I've never made stiff sticky toffee pudding before.
My head is a scramble recently. Politics, economics, the change in weather, ever-shifting personal circumstances, running a start-up publishing house, writing another cookbook, cooking, eating, being and living. It’s a life, sure, but it’s a lot, too.
I’m currently reading, or have very recently finished reading, Rebecca May Johnson’s ‘Small Fires’, ‘London Feeds Itself’ edited by Jonathan Nunn, ‘Trust’ by Hernan Diaz, and ‘The Anarchy’ by William Dalrymple.
The sum of all of this is a cerebrum that feels like cake mix, everything tossed in together, partially mixed, destined to collapse under pressure.
To put it bluntly, I’m in need of small but achievable joy. Hence a craving for sticky toffee pudding. Perhaps for the first time ever. As I say, I've never made it before.
Why sticky toffee pudding?
At some level, I suppose, the correct answer is, why not?
I have no history with sticky toffee pudding. It holds a place in my mind that represents a few things, none of them necessarily good. Prior to this craving, if you said the words sticky toffee pudding to me, my mind goes straight to bad pub food or microwave meals from M&S service stations, or to Charlie Binghams or those awful Gü puddings that reward you with a little glass ramekin for your sins. For clarity, these references are not things I find particularly joyful.

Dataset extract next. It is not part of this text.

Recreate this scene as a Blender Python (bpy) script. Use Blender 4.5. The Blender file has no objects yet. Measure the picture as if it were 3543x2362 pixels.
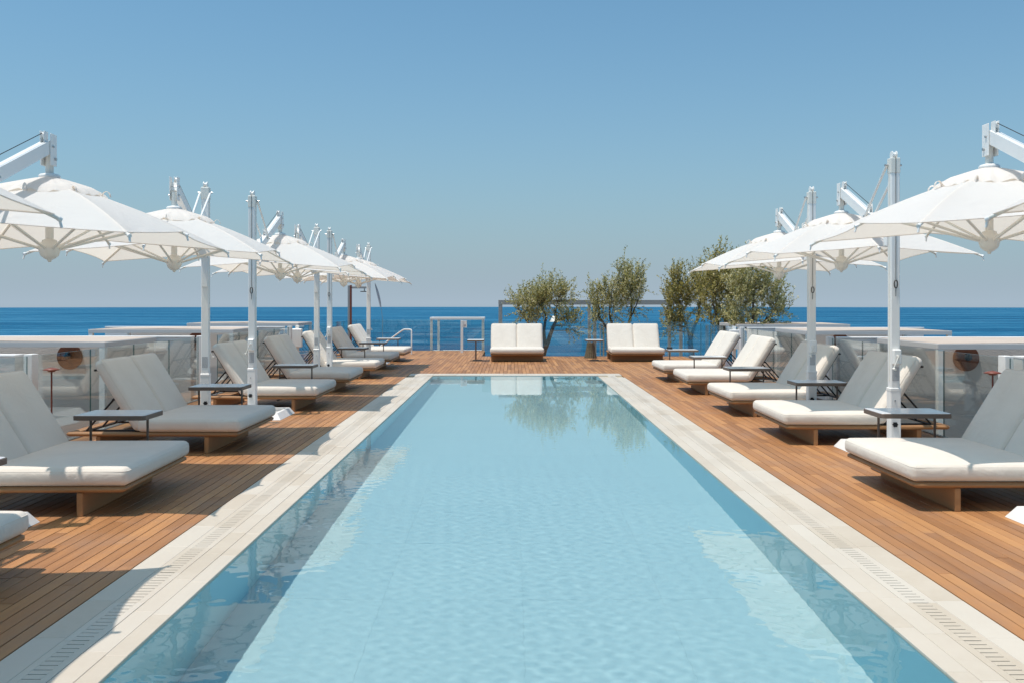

Sticky toffee pudding is a cloying thing. Often it's the crescendo of an overpriced meal in a pub or restaurant you wish you’d never entered, you might have thrown caution to the wind, think ‘ah sod it, I’ll have a sticky toffee pudding, see if we can’t rescue this’ and as always, it doesn't rescue it all.
And yet, I’m craving sticky toffee pudding.
My little personal obsession, as plays out each week in this newsletter, is considering, researching thinking about, writing about and cooking British food. I spend my time looking backwards, finding and cooking things from my recent past, nostalgia, from contemporary culture. Sticky toffee pudding doesn’t really fit into that mould. The dish itself was invented only in the 70s. It's not part of a long tradition. The original idea came to these shores from a Canadian via a pub in Cumbria, or Yorkshire, or Aberdeen, depending on who you listen to.
I'm minded of ‘London Feeds Itself’, where the focus is initially on place, be it pub, community centre, allotment, or temple, which is then a gateway to discussing London and its communities and its food.
Sticky toffee pudding defies being approached in this way. There's no urban versus rural narrative, no underground and gritty versus bourgeois and bucolic, no historical relevance in which say the miners sustain themselves on it or high society popularizes it before it filters down and becomes an everyday thing, it wasn't introduced by a king or a queen or insinuated into our culture as part of our shameful trading and marauding across the globe. It barely stands up to scrutiny, and barely announces itself as having come from the pub, restaurant, tea room or home kitchen. It is just a saccharine pudding that became a symbol of a certain type of pub menu or a certain type of reheatable dessert.
And yet, it is the thing I've been craving.
What we cook each day is a result of myriad forces, myriad decisions. I suppose we're always dealing with our own base cravings, but they’re at the mercy of a broader context. What is in the fridge? What shops do I pass on my journey home? How much money is in the bank account? What’s been in the news today? Did Ukraine repeal an offensive? Did some undeserving soul get killed again? Did I pig out at lunch? Where is Stanley Tucci now? Did Utd get drubbed? What was that podcast on factory farming? Did you read the interview with the regenerative winemaker? Did the meeting go well? Was I too aggressive in that email? Was it warmer than expected today? Is it due to rain this weekend? Am I fed up with eating pasta? Did you see that meme about pumpkins?